Wherever the string "this" appears in a line, extract that line.
****************
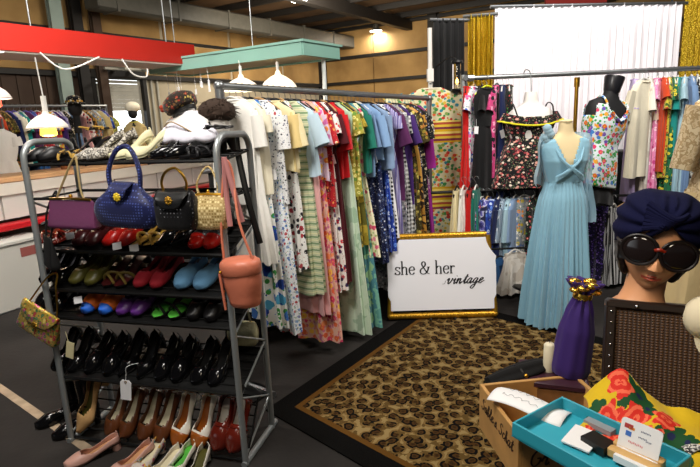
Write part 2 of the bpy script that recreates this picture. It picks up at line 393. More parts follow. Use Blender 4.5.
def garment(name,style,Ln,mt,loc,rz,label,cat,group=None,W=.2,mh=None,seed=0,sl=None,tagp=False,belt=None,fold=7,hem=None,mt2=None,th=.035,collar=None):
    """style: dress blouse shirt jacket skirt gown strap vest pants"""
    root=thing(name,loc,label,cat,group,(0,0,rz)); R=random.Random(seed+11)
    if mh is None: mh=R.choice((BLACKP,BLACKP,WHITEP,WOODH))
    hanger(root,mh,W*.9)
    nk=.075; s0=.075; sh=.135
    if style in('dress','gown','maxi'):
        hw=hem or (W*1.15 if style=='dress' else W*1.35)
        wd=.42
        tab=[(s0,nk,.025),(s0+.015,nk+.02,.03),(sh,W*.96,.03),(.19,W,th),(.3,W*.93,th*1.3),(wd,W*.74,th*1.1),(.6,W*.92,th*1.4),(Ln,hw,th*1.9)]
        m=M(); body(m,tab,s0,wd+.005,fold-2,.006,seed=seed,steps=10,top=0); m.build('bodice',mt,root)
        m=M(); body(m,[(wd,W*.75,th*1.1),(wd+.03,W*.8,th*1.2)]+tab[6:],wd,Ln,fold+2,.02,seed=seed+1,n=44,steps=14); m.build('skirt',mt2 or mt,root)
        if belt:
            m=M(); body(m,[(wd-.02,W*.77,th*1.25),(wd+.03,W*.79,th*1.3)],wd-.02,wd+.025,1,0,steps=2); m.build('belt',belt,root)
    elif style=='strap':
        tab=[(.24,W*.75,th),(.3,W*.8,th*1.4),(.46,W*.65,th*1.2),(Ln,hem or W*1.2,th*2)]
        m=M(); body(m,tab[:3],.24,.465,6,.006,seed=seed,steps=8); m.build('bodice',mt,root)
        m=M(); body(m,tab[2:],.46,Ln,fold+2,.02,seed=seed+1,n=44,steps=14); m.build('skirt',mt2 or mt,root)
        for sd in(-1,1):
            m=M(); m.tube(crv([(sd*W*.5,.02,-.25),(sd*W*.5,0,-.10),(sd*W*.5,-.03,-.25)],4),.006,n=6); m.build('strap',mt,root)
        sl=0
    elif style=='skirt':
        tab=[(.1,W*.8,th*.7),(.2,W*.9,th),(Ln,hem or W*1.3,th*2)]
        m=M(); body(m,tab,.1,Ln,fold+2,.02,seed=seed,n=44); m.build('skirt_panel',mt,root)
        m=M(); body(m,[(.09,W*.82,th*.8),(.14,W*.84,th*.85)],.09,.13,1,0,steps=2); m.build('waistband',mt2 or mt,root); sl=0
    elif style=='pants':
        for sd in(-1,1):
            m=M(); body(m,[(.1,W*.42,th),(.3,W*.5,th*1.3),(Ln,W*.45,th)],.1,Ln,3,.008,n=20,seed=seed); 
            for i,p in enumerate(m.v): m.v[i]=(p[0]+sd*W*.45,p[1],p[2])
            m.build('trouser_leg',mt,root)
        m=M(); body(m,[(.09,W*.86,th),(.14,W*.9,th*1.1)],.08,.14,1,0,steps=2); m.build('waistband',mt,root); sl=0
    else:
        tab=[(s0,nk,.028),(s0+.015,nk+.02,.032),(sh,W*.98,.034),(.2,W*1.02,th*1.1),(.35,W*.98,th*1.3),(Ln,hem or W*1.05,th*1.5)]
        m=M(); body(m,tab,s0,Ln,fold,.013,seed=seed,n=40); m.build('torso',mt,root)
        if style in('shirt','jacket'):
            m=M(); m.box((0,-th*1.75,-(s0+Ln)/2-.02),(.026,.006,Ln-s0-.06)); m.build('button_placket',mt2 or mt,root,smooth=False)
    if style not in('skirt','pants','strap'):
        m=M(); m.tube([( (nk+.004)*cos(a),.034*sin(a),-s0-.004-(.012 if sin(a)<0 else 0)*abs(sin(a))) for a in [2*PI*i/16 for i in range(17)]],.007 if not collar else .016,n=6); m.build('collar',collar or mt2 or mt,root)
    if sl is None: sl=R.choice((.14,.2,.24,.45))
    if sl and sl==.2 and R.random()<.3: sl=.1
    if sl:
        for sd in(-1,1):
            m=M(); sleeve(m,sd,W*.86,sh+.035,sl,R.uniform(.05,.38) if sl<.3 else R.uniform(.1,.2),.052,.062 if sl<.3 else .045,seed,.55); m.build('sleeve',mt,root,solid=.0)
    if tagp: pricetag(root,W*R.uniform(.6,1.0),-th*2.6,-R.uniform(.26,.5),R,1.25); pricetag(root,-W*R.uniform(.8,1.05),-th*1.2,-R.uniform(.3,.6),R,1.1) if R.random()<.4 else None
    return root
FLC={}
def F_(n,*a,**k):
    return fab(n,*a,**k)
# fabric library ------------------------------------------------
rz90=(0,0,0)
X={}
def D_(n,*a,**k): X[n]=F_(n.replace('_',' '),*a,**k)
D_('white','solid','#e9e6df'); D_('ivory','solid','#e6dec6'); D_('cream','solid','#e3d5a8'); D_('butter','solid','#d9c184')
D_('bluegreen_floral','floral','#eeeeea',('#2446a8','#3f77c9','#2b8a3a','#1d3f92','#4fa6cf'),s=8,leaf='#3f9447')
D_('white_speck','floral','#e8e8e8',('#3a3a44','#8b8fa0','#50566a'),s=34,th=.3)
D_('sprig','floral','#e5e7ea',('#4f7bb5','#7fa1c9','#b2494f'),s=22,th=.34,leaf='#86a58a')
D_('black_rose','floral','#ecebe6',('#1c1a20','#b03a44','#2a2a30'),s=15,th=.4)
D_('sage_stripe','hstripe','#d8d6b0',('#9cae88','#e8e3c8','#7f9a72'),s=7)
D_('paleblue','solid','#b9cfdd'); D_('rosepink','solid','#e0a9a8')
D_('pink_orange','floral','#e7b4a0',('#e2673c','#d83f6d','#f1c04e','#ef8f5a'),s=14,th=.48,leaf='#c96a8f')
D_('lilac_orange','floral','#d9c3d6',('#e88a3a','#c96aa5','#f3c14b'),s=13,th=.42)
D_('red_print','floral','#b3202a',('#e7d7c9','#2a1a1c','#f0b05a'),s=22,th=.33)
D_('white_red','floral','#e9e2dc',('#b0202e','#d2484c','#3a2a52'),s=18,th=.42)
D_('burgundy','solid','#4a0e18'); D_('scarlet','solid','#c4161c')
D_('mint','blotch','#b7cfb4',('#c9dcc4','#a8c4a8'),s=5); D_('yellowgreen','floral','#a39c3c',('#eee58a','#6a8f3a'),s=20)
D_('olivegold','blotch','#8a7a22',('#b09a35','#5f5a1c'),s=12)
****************
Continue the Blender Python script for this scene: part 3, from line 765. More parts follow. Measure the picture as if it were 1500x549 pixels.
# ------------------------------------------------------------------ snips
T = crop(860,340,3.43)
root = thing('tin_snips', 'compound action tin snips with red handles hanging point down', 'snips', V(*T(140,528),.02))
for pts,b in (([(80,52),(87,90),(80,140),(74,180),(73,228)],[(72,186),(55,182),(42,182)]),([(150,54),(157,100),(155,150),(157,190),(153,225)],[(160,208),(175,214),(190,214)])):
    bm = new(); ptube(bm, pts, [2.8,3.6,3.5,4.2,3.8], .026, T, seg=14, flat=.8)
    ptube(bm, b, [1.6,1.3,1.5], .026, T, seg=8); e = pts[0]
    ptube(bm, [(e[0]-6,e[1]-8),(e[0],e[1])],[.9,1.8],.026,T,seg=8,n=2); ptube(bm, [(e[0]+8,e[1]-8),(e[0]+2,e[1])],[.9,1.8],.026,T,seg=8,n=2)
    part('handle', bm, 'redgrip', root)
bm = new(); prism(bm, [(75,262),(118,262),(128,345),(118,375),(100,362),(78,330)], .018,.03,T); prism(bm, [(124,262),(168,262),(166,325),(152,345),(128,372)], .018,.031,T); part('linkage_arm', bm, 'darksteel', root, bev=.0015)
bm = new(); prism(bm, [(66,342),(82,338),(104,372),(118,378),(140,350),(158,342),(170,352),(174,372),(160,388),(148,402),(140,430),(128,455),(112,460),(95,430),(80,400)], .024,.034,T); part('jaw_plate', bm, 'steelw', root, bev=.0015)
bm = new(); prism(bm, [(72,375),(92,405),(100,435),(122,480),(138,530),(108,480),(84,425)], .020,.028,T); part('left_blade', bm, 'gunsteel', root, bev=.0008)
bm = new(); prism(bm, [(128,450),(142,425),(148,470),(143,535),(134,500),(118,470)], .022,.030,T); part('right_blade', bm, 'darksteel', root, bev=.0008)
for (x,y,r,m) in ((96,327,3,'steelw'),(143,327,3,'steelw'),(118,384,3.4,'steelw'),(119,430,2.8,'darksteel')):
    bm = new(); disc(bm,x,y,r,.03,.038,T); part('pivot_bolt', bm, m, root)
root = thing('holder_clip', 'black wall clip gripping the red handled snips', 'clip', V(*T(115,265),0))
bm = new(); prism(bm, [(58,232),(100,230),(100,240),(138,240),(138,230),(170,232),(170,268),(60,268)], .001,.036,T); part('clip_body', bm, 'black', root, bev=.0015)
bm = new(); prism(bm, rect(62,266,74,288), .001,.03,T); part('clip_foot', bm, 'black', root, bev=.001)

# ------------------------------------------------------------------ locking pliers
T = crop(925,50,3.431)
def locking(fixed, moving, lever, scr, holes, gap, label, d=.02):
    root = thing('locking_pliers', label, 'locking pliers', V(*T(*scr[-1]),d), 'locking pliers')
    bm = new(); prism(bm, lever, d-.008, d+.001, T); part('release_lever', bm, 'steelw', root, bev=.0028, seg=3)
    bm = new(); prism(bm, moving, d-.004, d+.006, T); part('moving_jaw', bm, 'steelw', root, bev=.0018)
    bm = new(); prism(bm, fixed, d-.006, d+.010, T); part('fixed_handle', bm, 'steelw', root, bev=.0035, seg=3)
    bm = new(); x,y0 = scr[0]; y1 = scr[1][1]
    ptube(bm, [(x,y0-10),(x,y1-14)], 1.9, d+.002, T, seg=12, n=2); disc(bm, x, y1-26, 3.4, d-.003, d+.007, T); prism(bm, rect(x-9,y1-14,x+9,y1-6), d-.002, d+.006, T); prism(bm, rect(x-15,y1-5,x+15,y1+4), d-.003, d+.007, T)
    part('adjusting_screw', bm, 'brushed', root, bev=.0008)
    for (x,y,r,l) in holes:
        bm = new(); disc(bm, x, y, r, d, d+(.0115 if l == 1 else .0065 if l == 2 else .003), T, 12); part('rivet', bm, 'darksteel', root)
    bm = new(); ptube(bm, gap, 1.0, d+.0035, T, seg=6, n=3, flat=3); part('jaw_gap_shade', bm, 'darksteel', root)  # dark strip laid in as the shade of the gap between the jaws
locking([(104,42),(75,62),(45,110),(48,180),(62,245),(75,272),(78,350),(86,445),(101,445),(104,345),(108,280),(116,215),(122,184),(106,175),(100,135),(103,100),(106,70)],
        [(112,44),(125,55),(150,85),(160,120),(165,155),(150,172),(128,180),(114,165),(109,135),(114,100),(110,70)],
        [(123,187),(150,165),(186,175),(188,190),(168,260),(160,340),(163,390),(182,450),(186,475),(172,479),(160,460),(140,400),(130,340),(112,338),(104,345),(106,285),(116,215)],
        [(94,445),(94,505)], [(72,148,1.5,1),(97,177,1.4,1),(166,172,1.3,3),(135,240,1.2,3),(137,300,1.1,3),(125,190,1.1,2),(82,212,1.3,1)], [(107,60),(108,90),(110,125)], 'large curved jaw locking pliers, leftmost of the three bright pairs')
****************
◆ Complete output:
Write part 2 of the bpy script that recreates this picture. It picks up at line 393. More parts follow. Use Blender 4.5.
Continue the Blender Python script for this scene: part 3, from line 765. More parts follow. Measure the picture as if it were 1500x549 pixels.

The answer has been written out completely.